Crack Reform is Helping!

Those closely following federal sentencing reform in crack cases are familiar with the acronyms FSA and SSA. Even though those pieces of legislation were designed to bring sentencing decrease sentences in crack cases, there was scant statistical support for that aspiration. Now, the proof’s in the pudding!

In Fiscal Year 2013, there were 22,215 people sentenced for drug trafficking offenses in federal courts, 13% (2,912) of whom were sentenced for trafficking in crack. Although this is a high number, it’s dropped precipitously from the 5,473 people sentenced in Fiscal Year 2009. Here’s the profile of the typical person sentenced for a crack offense in 2013: (1) 91% were males; (2) 83% were black; (3) average age was 33 years old; (4) 98% were US citizens; (5) 29% were scored in Criminal History Category VI and 20% were labeled as career offenders; (6) the median relevant conduct quantity was 28 to 112 grams; and (7) a weapon found its way into 29% of the cases.

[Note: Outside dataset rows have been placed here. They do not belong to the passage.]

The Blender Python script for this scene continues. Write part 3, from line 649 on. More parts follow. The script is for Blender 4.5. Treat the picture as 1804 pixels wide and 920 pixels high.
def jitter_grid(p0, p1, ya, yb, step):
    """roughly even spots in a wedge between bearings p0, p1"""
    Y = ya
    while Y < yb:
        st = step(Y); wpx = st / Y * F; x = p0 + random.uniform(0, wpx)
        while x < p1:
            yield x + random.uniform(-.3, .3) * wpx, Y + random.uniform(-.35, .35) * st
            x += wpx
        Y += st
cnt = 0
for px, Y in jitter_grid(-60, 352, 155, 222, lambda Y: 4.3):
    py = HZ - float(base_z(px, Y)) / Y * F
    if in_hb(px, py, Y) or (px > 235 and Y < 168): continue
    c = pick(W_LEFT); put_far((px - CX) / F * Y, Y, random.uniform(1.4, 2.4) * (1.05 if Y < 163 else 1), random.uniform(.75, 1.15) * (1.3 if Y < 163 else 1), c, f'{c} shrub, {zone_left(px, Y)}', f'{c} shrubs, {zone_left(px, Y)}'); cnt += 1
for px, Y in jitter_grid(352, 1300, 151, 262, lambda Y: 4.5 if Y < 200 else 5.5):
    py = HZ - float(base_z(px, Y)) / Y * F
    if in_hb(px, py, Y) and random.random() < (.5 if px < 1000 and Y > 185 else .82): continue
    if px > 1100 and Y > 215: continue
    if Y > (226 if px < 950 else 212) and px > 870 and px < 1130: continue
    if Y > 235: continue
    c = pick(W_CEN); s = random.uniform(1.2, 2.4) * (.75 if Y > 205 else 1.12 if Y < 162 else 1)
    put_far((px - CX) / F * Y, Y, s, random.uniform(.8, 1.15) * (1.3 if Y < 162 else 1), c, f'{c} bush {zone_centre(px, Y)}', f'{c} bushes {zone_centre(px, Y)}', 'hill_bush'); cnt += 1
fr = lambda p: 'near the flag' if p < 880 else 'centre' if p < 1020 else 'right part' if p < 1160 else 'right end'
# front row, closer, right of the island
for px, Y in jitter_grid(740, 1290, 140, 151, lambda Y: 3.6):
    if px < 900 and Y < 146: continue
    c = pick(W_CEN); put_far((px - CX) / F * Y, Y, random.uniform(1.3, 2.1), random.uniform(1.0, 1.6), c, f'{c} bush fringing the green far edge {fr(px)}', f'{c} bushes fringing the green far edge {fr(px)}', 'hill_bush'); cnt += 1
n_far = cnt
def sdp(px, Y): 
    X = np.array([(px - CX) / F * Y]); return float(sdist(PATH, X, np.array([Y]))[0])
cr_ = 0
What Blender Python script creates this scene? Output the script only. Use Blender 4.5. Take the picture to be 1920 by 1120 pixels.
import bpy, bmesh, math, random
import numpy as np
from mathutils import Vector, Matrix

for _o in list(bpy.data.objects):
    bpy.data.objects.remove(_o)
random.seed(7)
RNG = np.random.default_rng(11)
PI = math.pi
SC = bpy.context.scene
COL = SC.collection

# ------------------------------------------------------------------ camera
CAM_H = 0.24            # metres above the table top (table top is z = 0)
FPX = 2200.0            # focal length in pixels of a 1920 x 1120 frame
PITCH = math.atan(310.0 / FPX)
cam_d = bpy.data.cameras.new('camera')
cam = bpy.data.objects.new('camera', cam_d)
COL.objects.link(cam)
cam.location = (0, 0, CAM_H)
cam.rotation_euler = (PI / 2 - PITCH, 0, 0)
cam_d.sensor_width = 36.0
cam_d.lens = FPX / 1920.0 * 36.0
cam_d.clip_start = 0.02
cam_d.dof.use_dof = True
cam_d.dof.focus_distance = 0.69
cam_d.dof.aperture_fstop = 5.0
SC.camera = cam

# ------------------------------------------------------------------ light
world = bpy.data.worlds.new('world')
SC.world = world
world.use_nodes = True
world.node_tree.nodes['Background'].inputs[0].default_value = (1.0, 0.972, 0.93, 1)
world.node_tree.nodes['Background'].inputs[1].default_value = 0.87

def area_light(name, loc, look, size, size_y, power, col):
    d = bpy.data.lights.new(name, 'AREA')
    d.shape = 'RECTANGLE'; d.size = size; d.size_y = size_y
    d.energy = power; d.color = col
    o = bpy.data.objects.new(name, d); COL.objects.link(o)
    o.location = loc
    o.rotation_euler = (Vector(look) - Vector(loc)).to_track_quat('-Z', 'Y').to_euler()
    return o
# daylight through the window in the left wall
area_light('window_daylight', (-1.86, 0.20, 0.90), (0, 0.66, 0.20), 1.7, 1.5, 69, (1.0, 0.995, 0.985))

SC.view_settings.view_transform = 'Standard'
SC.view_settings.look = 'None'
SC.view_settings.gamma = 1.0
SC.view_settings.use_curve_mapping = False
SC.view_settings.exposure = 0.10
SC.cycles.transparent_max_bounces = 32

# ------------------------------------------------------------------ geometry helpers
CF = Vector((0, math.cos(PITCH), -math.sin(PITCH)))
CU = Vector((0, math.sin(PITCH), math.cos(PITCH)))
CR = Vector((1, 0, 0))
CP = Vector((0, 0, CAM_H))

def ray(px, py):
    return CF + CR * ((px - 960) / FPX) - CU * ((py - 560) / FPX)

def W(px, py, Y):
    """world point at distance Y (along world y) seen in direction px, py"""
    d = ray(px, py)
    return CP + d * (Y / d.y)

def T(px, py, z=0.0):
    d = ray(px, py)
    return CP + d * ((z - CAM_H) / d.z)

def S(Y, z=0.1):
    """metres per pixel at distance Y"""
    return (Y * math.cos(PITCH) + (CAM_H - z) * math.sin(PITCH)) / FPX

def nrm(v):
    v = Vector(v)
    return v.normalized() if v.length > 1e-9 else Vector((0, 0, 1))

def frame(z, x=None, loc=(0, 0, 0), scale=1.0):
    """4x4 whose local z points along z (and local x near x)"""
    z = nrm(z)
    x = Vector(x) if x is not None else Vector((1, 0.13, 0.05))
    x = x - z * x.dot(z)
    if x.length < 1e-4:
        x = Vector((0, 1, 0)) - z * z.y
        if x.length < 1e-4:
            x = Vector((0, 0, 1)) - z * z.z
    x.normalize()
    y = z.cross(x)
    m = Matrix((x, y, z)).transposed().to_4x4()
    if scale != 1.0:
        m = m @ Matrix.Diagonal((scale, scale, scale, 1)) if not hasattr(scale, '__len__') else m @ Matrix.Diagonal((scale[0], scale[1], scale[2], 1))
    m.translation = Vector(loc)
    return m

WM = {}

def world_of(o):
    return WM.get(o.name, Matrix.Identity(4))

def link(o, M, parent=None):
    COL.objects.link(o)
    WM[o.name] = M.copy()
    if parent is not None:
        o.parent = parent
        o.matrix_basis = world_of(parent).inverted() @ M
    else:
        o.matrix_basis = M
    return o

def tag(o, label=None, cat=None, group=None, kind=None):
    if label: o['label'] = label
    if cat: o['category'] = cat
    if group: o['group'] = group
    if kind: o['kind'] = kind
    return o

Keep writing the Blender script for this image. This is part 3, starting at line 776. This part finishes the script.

Now for the pudding: (1) 98% of all crack traffickers were sent to prison; (2) the average guideline minimum decreased from 141 to 125 months; (3) the average sentence was 96 months, which is 17 months below the average imposed in 2008; (4) 62% of all crack traffickers were convicted of an offense triggering a mandatory minimum sentence; and (5) the rate of sentencing within the guideline range fell from 49% in 2009 to 43% in 2013.